そういえば崖からイメージするものとして現在の代々木四丁目付近を描いた「岸田劉生の切通之写生」の赤土の関東ローム層があらわにされた景色が思い浮かぶ。それは八王子に越してから学校に通うのに毎日歩いた赤土の切り通しの峰開戸の風景に似ているからだろう。切通之写生と同じような構図の写真が「写真で見る江戸東京 (とんぼの本)」でも見られることから、こうした切り通しは江戸東京に遍在する風景であったと思われる。(訂正とお詫び:手持ちの本が見つからず、古本をネットから購入したら、切通しの写真が見つからず...どうやら別の写真集だったらしい。m(_ _)m)

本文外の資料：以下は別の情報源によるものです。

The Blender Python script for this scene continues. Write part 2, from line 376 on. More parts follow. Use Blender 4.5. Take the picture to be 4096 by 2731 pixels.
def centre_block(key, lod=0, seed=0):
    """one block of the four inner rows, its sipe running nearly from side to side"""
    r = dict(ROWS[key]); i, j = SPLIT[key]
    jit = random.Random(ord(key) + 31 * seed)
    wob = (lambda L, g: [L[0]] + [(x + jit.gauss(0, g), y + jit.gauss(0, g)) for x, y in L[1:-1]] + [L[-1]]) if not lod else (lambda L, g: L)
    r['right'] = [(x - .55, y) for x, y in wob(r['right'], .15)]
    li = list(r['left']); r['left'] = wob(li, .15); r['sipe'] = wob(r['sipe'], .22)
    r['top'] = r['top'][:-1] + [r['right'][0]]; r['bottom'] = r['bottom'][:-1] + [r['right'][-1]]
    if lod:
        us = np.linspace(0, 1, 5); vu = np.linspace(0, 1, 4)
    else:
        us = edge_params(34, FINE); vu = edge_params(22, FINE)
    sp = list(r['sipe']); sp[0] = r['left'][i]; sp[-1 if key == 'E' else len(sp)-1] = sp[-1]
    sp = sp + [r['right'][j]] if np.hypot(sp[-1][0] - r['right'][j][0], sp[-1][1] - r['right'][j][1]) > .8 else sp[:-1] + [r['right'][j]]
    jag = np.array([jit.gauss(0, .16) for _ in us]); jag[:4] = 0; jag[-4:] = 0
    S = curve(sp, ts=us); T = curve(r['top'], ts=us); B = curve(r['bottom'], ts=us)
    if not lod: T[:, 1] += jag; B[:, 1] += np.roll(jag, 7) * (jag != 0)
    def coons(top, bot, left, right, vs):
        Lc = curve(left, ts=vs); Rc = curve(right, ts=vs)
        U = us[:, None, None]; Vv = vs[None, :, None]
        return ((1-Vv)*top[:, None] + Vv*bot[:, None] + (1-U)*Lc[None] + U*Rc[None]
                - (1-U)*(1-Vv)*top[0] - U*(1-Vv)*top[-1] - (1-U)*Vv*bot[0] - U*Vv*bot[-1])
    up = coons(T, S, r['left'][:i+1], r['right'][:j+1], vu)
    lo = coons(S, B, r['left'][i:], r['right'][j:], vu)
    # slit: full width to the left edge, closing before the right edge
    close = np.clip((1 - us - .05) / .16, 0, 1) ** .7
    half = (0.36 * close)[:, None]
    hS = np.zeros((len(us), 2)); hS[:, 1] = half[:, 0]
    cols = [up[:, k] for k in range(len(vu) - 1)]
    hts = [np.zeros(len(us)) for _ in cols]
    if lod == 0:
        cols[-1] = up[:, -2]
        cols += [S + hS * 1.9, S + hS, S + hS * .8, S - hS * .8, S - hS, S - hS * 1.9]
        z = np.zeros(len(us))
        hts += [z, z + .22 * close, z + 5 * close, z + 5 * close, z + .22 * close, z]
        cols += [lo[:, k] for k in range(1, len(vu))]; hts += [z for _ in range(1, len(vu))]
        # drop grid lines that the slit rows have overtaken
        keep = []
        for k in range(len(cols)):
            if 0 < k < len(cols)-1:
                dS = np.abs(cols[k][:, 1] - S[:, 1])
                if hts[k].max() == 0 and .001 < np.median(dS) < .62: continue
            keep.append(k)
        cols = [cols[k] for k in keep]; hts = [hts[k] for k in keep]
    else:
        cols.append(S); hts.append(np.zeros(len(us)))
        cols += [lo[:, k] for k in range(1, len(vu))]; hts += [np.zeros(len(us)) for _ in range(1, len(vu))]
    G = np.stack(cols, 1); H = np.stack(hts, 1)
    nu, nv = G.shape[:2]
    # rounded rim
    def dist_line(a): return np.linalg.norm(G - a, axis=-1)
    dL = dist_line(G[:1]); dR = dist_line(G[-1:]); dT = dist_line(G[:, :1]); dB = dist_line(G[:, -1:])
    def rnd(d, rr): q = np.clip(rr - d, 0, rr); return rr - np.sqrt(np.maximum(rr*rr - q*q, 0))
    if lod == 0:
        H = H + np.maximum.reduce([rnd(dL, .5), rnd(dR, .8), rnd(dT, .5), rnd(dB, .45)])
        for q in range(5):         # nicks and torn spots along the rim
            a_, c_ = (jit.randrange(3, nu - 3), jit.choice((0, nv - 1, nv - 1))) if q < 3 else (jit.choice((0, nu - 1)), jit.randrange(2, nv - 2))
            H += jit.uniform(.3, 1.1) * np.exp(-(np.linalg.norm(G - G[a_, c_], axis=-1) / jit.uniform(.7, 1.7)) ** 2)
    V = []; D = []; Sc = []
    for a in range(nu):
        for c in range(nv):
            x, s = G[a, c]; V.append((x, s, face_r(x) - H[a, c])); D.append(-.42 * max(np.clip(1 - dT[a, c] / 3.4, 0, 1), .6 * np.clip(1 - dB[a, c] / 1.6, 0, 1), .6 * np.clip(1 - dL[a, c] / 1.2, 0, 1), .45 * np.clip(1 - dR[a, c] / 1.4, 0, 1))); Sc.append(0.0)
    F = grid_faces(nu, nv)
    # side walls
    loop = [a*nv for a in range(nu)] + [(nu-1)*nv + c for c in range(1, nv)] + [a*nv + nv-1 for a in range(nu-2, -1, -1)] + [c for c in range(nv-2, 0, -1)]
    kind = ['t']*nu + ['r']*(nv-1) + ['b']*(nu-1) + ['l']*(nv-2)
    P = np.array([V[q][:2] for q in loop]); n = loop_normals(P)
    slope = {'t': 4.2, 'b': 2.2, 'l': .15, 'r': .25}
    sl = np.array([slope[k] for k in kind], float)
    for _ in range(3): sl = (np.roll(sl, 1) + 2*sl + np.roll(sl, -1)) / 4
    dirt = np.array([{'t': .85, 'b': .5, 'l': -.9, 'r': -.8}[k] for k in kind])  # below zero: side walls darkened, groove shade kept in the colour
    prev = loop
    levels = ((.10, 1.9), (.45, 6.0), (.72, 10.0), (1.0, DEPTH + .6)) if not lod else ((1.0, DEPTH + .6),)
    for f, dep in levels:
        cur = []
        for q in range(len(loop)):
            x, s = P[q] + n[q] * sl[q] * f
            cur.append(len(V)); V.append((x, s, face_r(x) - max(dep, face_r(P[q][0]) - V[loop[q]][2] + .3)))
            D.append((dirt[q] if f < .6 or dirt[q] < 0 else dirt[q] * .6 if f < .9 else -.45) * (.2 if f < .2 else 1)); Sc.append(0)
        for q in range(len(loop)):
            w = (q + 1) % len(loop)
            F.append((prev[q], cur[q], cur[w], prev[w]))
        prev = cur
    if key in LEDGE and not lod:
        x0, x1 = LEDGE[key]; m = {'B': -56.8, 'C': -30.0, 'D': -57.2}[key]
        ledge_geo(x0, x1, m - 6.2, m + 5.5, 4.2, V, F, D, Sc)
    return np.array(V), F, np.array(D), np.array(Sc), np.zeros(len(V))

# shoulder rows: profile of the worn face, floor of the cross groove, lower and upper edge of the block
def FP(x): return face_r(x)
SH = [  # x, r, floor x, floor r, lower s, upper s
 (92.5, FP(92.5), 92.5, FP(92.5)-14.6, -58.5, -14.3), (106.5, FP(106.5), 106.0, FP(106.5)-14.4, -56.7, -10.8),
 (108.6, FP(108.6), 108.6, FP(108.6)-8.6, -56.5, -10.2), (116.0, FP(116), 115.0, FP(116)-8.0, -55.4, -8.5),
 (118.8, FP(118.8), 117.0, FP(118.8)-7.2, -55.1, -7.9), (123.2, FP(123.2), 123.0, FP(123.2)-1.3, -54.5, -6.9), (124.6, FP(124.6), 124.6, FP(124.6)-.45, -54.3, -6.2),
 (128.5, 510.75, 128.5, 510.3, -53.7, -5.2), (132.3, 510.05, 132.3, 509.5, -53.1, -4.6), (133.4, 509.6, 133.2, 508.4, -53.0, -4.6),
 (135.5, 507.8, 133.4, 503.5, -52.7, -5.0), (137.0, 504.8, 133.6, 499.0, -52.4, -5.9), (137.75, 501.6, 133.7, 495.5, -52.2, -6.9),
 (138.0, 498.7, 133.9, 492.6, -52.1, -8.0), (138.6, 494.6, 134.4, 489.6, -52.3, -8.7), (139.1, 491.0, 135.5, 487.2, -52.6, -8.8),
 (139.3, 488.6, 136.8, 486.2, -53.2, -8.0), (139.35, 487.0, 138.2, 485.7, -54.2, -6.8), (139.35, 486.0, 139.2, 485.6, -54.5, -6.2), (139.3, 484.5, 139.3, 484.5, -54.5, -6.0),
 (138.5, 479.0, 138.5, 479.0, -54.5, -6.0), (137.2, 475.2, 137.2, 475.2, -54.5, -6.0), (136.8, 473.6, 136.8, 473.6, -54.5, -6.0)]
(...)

この様な赤土が露出した切り通しも、道が舗装され、崖には擁壁が設けられたり、切通しに面した高低差のある敷地に建蔽率をフルに活用して建てられたビルが擁壁を兼ね、地上に面していても地階という倒錯した建物が現れるに至っては、もはや元の地形を記憶する手立てさえ失い、代々木四丁目は刀剣博物館近くの坂道から「切通之写生」を思い浮かべることすら困難となっている。
追記:本書でもカシミールと数値地図5mメッシュ(標高)からデジタル鳥瞰図が作成されている。カシミール(Windowsのみ)はパブリックドメインなので無料で入手できるが、数値地図5mメッシュ(標高)は日本地図センターから有償(地域毎・7500円)で入手する必要がある。そんな面倒くさいことは苦手な人にはGoogle Earthに...東京地形地図を表示させる方法もある。